Polskie nazwiska przyjęła także część spośród tych nielicznych Niemców, którzy zdecydowali się zostać w mieście. Po wojnie próbowano wymazać obecność Niemców z historii miasta albo pokazywać ich tylko przez pryzmat tych, którzy witali flagami ze swastykami wkraczających hitlerowców. Ewangelicki cmentarz w Białej, którego początki sięgają jeszcze XVIII wieku, to jedna z najstarszych nekropolii w mieście. Pochowano tutaj zasłużonych dla miasta ludzi — duchownych, fabrykantów, urzędników. Osoby odwiedzające cmentarz na pewno natknęły się tam na nagrobki z napisami zamazanymi czarną mazią. Nagrobki zostały zniszczone po II wojnie światowej, stało się to na fali zacierania w Bielsku i Białej wszystkich śladów związanych z niemieckością. Jeśli pomnik miał niemieckie napisy, mógł zostać skonfiskowany, zamazując napisy, próbowano ocalić nagrobki przed ich usunięciem z nekropolii. Żyją jeszcze Niemcy zmuszeni do opuszczenia przed laty swoich rodzinnych domów. Ich głos w Bielsku-Białej nadal jest bardzo mało słyszalny. Twórcy filmu, pasjonaci historii miasta, postanowili to zmienić. – Chcieliśmy zarejestrować wspomnienia dawnych mieszkańców, spojrzeć na miasto inaczej, ich oczami. Wysłuchaliśmy wielu godzin opowieści o szczęśliwym dzieciństwie przerwanym przez wojnę, o tęsknocie, o tym, jak trudno było sobie ułożyć życie w nowym miejscu — opowiadają twórcy filmu. Tęsknocie tak dużej, że jeszcze do niedawna w Niemczech wydawano np. gazetę z aktualnościami z Bielska-Białej. Opowieści bohaterów filmu opatrzone są komentarzami osób znających historię miasta. Jedną z nich jest Stanisław Noworyta, były radny miejski. To jedna z osób, którym zależy na pokazywaniu historii miasta takiej, jaka była naprawdę. Jego staraniem udało się wydać niedawno “Dziennik dra Rudolfa Lubicha, niemieckiego bielszczanina — lekarza, z lat 1939-1941”. Wydawnictwo jest już w sprzedaży. Rudolf Lubich, lekarz i bielski urzędnik, w swoim prowadzonym od 1 września 1939 roku pamiętniku opowiada o wkraczających do Bielitz oddziałach. Lubich opisując miejscowych Niemców, także nazywa ich “wyspą”.

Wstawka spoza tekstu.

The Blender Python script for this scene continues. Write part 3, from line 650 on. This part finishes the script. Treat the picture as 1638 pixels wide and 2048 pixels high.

Przez lata Bielsko-Biała było miastem zamieszkiwanym przede wszystkim przez Polaków. To się zmienia od kilku lat. Tych, którzy musieli przed laty wyjechać, zastąpili inni, zmuszani z powodu wojen czy sytuacji politycznej do opuszczenia swoich ojczyzn. Już co dziesiąty mieszkaniec to osoba z Ukrainy, coraz liczebniejsza jest społeczność afgańska, schronienie w Bielsku-Białej znaleźli także uchodźcy polityczni z Białorusi. Odzyskują głos także ci, którzy mogli się czuć przez wiele lat pomijani. W Bielsku-Białej w dniu św. Mikołaja, gdy tradycyjnie rozbłyska świątecznymi światełkami okazała choinka na placu Chrobrego, zapalamy także chanukową świecę, przypominając, że mieszkają tutaj z nami także Żydzi. Na naszych oczach na nowo rodzi się wielokulturowość.